Door het hoge salaris en afvloeiingsregeling van Anders Moberg bij Albert Heyn zijn de topsalarissen weer eens op de hitparade gekomen.
Uit de meeste kritische opmerkingen blijkt gewoon jaloezie of afgunst. Nog aangewakkerd doordat de commissie Tabaksblat allerlei regels voor commissarissen voorgesteld heeft.
Zolang deze regels gebruikt worden door het bedrijfsleven en/of de bedrijfs-eigenaren, ook wel aandeelhouders genoemd, is er niets aan de hand. Ieder bedrijf en iedere aandeelhouder kan dan zelf bepalen wat hij er mee doet.
Maar we zien nu al dat de politici op de loer liggen, en die regels zo snel mogelijk tot wet willen verheffen. Weer een stap in de richting van het uithollen van het eigendomsrecht en machtsvergroting van de politici. Het is duidelijk dat er in een vrije (libertarische) maatschappij van een dergelijke wetgeving geen sprake zal zijn.

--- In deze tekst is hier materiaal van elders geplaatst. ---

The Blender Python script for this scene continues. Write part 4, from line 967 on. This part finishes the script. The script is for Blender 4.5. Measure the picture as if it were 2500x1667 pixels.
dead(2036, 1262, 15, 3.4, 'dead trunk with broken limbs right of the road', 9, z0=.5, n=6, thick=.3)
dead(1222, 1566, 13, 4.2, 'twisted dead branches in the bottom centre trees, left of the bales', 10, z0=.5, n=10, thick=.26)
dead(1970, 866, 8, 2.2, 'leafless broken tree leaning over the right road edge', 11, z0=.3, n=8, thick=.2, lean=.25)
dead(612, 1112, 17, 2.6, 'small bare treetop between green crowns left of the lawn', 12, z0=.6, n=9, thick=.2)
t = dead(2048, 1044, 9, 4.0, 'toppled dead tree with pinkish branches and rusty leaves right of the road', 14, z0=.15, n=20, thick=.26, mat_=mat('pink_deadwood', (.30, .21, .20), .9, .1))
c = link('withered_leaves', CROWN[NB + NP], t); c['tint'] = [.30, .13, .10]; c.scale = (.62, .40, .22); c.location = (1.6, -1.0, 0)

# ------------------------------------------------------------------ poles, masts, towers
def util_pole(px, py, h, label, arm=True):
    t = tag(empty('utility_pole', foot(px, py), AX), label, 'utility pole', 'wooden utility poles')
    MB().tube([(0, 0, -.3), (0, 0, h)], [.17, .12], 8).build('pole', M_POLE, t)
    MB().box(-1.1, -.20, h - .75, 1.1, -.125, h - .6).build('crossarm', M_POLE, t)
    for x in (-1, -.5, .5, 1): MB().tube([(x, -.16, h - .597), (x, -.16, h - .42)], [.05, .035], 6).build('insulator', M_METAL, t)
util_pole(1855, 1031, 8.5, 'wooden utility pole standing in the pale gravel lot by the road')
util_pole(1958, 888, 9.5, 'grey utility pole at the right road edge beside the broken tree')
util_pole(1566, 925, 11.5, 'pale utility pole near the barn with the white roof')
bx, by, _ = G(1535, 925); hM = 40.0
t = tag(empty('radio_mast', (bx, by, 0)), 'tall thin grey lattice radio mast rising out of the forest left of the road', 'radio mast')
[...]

Veel aandeelhouders hebben tegen de regeling met Moberg geprotesteerd. Maar toen het op stemmen aankwam, de door iedereen vrijwillig afgesproken manier om besluiten te nemen, stemde 97 % vóór aanname van die regeling.
Als aandeelhouder die tegen is, kun je dan twee dingen doen. Je kunt je er bij neerleggen, of je zegt dat je niet meer meespeelt en je verkoopt je aandeel.
Domweg slap is het als nu twee grootaandeelhouders, de Pensioenfondsen ABP en PGGM, een zielige brief schrijven dat ze het er niet mee eens waren, maar wel vóór gestemd hebben, maar met het mes op de keel.
Dit is gelogen. Er was geen mes! Ze durfden op de vergadering niet flink te zijn en tegen te stemmen. Als zij het voorbeeld hadden gegeven, hadden mogelijk meerderen dat gevolgd.